# SHORT TASK
Word for word, extract the first line of the records below and each line after it, up to and including the line with "def Z(v, d): return (CV-v)/FOC*d". Pictures are left out.

· · ·

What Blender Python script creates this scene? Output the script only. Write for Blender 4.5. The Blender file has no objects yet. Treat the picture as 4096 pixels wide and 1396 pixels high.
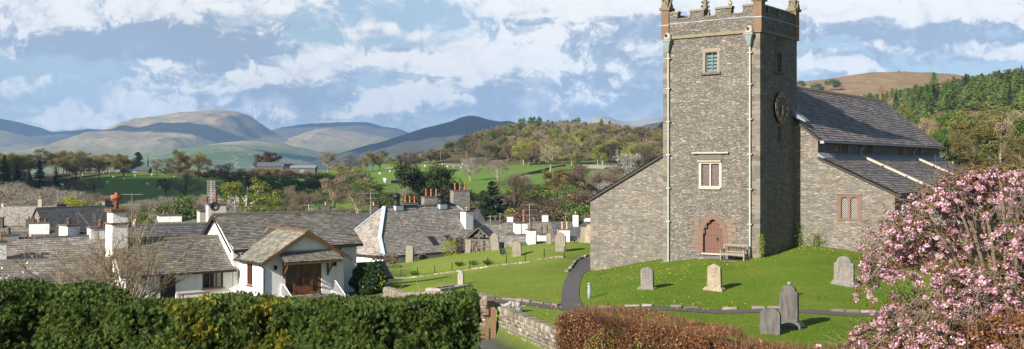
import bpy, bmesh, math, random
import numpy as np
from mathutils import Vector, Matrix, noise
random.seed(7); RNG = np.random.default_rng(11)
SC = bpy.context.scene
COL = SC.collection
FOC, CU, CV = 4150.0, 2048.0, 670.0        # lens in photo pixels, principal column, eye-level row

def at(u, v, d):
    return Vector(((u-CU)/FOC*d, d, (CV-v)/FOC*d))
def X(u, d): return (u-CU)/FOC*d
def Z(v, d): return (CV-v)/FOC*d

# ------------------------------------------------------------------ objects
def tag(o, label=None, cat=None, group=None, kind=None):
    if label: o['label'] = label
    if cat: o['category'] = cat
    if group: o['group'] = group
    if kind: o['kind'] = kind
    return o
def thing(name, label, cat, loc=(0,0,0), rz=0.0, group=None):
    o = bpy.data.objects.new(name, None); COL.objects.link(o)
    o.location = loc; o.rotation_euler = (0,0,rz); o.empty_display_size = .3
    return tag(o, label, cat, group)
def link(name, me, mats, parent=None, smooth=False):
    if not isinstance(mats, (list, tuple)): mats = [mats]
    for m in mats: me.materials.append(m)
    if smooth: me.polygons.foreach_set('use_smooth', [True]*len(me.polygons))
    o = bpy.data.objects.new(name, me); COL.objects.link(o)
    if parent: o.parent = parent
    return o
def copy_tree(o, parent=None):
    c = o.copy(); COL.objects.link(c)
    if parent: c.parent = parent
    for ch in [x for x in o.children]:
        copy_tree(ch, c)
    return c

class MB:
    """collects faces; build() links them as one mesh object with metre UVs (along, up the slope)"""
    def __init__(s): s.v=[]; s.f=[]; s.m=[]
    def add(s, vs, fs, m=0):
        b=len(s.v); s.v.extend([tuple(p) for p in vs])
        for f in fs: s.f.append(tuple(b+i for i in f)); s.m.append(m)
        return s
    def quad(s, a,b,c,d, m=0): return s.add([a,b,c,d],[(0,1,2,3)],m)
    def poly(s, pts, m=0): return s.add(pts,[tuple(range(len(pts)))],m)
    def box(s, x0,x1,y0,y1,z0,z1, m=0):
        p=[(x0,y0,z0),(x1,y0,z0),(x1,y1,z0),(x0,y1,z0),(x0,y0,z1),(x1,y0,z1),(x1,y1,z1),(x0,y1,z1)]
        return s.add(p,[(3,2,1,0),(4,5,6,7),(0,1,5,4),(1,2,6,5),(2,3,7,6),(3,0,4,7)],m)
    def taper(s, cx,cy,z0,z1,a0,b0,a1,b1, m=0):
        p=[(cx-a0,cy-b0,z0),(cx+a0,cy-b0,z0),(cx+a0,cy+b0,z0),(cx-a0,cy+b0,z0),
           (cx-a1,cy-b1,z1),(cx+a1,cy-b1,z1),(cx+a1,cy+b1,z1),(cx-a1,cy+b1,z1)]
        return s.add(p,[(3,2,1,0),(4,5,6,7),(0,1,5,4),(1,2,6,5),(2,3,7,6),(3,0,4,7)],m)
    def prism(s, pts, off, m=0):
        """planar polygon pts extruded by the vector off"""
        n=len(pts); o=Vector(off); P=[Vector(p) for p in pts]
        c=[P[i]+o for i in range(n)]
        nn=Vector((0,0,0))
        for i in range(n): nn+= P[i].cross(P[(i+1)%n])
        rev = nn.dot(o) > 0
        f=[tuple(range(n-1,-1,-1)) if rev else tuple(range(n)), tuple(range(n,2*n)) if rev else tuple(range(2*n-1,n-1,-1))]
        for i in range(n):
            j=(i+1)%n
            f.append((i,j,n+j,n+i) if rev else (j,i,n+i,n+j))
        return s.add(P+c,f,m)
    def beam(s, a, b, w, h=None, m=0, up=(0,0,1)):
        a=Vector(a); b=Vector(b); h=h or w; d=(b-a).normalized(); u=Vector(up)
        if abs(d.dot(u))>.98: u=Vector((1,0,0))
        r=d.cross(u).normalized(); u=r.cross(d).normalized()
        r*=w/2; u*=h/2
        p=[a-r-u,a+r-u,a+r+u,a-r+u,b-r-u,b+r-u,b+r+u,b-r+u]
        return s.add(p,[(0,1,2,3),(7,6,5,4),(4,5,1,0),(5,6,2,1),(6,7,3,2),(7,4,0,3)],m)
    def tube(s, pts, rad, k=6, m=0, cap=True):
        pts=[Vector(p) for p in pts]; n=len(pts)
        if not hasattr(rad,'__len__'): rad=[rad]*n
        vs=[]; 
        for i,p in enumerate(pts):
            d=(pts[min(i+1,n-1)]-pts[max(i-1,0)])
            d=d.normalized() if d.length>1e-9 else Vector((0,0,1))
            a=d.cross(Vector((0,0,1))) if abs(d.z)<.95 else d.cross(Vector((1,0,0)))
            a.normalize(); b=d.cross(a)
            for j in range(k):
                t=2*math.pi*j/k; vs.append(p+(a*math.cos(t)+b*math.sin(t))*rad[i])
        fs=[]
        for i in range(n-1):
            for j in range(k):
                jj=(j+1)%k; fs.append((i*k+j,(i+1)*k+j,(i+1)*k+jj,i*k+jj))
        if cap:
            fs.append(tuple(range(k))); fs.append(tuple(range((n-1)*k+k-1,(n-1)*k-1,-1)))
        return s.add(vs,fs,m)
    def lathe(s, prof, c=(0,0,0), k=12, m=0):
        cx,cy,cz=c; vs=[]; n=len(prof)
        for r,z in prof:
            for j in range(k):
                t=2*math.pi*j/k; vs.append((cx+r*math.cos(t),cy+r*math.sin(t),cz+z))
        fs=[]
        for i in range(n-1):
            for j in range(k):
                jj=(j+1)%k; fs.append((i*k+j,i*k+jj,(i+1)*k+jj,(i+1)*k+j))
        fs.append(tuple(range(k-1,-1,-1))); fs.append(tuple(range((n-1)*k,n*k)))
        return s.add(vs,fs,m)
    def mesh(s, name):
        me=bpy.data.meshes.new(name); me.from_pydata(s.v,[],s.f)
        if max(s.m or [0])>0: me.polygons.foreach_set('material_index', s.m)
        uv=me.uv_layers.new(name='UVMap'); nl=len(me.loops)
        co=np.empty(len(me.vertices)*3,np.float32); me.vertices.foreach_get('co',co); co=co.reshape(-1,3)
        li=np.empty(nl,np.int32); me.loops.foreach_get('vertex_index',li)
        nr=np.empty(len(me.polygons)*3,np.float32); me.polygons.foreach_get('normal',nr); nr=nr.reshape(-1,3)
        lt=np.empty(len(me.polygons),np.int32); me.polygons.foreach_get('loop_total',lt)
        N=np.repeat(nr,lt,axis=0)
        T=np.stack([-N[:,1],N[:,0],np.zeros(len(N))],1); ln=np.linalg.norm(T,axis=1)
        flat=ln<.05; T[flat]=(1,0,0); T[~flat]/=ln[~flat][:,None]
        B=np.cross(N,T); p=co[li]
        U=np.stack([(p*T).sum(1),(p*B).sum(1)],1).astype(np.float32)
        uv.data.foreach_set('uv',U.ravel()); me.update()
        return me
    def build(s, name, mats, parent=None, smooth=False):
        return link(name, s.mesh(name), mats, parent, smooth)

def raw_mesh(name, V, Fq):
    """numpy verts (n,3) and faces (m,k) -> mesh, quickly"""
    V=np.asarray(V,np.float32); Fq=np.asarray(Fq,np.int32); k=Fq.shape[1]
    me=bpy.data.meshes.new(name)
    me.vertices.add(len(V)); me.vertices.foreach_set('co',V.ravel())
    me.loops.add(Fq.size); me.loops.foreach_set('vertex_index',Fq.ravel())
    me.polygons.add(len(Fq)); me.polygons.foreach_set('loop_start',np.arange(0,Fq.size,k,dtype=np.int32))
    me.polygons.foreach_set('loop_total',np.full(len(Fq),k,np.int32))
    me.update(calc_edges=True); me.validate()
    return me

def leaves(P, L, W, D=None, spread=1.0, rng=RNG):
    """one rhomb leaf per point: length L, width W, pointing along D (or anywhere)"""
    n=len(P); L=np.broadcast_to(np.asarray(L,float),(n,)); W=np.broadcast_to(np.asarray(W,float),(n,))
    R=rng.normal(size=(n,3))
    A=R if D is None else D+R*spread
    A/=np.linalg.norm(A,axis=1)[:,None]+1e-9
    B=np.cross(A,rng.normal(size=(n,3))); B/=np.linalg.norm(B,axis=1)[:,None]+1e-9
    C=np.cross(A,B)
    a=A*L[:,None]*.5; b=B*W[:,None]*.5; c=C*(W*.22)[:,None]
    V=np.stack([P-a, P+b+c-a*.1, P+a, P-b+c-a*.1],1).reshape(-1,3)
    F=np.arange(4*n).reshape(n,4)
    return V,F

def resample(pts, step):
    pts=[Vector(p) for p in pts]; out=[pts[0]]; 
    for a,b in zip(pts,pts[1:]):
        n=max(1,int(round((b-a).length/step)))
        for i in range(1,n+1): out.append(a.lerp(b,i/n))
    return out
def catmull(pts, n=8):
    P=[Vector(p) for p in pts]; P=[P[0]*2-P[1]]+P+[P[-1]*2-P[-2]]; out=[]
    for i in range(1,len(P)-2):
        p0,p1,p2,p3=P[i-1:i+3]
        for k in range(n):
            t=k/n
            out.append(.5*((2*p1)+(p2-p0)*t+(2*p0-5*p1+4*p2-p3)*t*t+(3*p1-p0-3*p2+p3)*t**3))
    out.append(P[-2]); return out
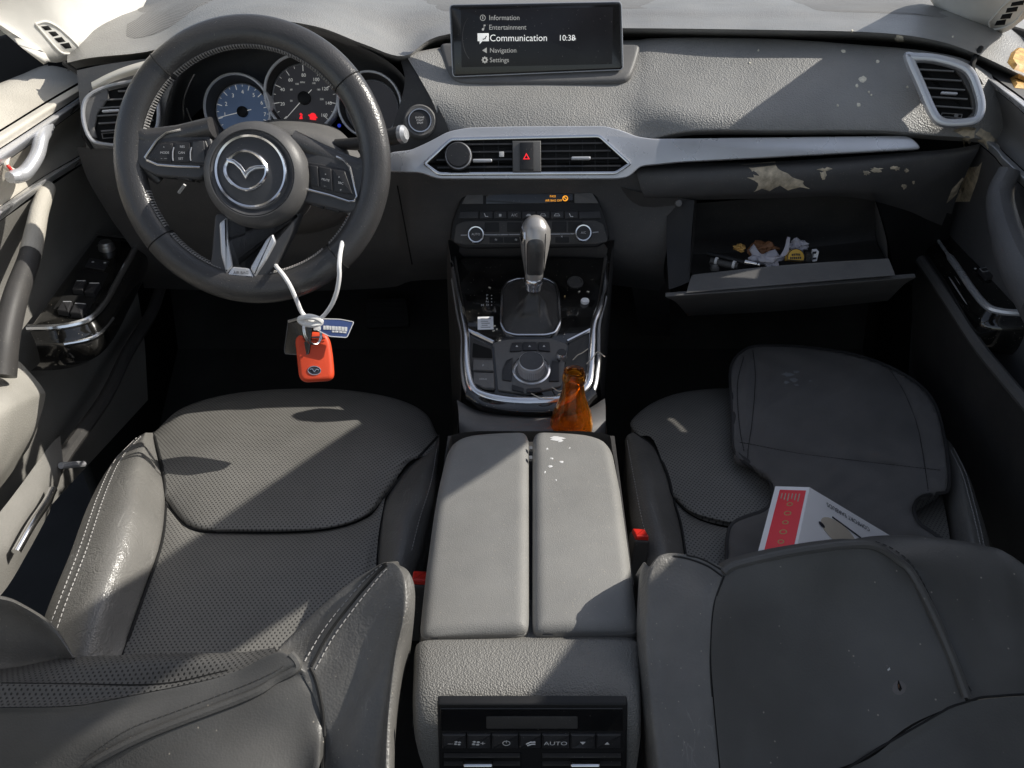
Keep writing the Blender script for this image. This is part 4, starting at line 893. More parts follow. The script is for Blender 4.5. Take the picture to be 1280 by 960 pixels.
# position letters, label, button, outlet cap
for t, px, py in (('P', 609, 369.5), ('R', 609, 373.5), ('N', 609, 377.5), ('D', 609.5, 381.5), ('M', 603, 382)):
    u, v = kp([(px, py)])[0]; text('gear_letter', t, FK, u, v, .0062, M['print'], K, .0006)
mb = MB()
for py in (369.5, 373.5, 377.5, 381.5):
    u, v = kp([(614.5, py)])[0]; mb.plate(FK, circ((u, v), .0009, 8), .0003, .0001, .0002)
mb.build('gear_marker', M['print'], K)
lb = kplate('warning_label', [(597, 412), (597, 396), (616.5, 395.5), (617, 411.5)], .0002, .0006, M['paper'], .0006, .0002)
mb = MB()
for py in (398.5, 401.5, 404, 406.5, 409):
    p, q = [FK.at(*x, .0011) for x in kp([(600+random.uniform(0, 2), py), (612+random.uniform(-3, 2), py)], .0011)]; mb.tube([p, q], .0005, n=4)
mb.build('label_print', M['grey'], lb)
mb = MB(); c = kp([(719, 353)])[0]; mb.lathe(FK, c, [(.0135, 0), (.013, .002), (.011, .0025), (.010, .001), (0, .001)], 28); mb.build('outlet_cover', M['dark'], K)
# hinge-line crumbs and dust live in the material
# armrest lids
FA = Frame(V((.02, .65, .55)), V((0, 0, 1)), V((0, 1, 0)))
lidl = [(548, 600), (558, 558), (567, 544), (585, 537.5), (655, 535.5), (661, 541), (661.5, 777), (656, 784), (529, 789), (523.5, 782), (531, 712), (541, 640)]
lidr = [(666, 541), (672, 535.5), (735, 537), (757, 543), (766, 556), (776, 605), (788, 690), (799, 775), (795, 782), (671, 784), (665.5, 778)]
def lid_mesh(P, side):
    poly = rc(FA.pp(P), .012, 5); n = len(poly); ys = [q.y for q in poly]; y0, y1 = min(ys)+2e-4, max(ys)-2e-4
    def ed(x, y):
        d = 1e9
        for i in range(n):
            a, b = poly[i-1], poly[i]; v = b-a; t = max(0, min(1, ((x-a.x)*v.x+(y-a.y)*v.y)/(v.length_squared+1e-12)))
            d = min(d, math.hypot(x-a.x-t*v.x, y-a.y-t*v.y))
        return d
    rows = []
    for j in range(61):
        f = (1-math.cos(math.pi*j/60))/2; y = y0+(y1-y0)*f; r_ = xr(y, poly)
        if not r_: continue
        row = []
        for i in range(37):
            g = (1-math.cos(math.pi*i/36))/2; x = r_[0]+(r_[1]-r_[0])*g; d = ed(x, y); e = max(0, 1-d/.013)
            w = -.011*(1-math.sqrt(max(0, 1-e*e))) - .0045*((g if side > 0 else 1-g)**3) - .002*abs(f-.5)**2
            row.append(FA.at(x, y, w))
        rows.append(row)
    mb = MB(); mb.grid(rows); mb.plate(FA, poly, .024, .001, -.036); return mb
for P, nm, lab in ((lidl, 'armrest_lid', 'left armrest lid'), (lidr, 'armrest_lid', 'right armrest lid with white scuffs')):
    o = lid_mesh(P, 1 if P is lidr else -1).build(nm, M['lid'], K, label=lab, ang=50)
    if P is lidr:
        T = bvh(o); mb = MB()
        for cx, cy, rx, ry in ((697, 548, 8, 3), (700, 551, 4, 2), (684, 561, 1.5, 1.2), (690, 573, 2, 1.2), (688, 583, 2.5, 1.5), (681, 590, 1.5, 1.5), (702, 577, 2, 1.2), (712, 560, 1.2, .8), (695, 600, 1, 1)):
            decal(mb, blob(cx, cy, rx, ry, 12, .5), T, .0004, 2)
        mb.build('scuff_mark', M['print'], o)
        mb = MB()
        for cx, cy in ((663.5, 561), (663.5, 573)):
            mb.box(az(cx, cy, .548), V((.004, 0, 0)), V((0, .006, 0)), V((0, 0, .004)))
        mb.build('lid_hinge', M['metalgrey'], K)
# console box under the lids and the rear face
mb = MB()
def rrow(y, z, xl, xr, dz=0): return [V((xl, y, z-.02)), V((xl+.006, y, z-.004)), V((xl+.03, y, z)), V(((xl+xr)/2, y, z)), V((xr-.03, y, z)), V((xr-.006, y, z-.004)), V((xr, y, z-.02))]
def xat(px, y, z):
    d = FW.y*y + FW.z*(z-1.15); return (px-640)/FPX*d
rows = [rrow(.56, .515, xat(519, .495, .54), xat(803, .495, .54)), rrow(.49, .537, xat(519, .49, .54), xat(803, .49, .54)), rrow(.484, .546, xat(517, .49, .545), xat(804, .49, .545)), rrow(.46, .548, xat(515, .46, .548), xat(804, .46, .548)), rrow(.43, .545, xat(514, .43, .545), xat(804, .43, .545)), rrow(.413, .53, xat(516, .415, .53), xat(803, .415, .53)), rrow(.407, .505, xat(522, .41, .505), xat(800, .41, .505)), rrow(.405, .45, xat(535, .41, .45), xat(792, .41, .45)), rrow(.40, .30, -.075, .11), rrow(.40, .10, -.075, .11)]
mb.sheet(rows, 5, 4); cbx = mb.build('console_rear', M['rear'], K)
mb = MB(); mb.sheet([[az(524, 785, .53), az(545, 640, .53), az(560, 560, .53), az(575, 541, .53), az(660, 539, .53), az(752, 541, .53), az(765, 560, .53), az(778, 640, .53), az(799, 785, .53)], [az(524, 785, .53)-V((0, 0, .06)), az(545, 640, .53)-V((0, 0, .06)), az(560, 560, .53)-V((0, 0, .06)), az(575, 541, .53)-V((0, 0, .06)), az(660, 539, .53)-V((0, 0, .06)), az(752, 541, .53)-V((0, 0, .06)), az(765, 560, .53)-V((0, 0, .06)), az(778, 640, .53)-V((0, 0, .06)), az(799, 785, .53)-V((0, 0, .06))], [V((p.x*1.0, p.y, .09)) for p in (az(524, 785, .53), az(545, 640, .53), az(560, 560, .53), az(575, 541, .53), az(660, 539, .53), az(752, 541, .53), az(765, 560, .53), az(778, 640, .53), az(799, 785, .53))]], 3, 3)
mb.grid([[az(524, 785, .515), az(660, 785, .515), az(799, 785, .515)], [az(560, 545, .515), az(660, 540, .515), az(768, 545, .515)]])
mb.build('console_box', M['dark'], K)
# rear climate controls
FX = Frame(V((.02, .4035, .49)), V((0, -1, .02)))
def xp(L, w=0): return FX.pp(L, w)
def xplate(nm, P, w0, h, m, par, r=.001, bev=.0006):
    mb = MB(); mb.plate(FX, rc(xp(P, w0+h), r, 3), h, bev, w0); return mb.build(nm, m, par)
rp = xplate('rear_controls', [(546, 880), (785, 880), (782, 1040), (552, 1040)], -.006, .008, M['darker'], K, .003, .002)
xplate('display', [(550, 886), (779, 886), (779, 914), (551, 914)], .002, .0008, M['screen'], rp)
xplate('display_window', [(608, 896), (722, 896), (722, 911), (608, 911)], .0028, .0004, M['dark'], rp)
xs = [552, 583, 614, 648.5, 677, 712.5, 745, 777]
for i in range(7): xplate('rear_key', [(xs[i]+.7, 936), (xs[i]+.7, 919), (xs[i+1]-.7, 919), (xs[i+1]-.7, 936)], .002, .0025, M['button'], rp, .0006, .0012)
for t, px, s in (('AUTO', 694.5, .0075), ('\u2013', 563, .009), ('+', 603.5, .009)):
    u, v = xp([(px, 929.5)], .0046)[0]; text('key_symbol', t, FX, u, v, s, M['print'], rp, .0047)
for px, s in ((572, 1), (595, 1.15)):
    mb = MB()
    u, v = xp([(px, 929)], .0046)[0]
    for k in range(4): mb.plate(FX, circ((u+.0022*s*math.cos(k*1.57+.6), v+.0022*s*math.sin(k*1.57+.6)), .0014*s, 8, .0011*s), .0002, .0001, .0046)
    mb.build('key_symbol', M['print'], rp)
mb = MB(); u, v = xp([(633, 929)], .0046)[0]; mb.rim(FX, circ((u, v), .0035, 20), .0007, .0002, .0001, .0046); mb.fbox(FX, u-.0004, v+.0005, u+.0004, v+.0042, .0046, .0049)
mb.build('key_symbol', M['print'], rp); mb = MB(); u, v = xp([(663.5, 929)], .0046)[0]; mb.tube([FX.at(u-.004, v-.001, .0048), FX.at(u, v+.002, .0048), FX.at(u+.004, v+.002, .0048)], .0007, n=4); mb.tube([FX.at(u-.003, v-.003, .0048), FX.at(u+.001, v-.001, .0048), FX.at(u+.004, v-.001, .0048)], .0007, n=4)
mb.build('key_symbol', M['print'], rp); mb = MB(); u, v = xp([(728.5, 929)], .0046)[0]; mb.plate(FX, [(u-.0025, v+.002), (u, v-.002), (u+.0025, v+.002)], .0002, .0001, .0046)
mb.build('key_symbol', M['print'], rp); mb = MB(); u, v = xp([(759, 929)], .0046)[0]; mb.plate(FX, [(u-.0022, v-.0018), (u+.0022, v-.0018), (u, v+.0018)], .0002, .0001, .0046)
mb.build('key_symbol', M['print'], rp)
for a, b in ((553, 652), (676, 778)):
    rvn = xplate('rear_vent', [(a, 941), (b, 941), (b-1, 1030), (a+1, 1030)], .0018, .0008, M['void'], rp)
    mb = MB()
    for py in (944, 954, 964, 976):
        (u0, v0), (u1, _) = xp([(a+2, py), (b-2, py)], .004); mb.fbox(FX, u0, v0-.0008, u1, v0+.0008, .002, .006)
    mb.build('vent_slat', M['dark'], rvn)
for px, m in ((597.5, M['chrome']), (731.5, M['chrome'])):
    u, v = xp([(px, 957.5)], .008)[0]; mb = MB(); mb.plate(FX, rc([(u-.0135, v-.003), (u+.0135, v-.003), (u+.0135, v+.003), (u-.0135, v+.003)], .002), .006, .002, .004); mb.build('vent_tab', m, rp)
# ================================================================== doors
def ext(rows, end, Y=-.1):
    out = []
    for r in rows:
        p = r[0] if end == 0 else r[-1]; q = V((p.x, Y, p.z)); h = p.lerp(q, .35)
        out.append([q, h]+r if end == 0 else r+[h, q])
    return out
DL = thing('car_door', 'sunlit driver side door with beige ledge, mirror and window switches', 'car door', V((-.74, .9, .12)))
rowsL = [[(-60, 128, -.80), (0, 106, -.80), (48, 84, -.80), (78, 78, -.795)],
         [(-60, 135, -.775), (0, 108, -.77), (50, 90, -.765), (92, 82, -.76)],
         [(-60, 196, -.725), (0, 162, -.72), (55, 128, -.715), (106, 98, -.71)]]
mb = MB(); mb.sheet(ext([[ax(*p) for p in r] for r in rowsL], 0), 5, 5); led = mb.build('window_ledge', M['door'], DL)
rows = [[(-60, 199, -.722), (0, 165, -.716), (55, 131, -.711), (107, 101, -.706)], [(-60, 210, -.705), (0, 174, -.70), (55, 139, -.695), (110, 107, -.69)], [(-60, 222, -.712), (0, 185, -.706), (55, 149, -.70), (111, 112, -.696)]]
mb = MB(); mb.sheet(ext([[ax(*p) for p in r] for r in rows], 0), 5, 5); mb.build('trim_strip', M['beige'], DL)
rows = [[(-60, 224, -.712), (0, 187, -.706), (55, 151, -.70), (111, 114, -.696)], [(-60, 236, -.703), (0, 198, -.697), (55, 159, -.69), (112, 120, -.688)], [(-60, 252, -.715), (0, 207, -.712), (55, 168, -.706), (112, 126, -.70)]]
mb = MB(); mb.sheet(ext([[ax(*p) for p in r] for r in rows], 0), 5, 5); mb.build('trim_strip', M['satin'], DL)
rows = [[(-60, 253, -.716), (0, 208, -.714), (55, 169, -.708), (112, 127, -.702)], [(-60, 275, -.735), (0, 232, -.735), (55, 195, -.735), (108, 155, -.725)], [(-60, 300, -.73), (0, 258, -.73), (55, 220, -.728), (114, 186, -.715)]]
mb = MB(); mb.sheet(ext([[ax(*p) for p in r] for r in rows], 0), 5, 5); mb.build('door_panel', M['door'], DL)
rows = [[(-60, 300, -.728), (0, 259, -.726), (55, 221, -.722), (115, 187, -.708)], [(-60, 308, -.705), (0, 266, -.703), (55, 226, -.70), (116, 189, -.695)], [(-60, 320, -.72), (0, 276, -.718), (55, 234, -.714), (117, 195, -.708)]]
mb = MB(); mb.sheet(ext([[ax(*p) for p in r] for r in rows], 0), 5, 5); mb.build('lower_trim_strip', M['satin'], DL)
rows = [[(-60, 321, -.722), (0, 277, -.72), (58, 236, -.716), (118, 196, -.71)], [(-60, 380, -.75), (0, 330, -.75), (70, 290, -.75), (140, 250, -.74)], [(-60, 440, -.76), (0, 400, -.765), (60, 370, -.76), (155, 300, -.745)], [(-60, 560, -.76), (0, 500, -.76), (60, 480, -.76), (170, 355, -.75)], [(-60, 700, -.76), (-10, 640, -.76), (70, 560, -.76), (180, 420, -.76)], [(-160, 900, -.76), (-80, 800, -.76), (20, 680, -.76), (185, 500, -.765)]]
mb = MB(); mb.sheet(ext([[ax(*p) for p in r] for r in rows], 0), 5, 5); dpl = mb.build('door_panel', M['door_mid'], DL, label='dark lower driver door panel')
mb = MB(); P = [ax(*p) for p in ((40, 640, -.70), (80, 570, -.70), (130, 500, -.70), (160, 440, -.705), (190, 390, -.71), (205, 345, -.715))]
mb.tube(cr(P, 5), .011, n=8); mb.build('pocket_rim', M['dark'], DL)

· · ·

# COMPLETE OUTPUT
What Blender Python script creates this scene? Output the script only. Write for Blender 4.5. The Blender file has no objects yet. Treat the picture as 4096 pixels wide and 1396 pixels high.
import bpy, bmesh, math, random
import numpy as np
from mathutils import Vector, Matrix, noise
random.seed(7); RNG = np.random.default_rng(11)
SC = bpy.context.scene
COL = SC.collection
FOC, CU, CV = 4150.0, 2048.0, 670.0        # lens in photo pixels, principal column, eye-level row

def at(u, v, d):
    return Vector(((u-CU)/FOC*d, d, (CV-v)/FOC*d))
def X(u, d): return (u-CU)/FOC*d
def Z(v, d): return (CV-v)/FOC*d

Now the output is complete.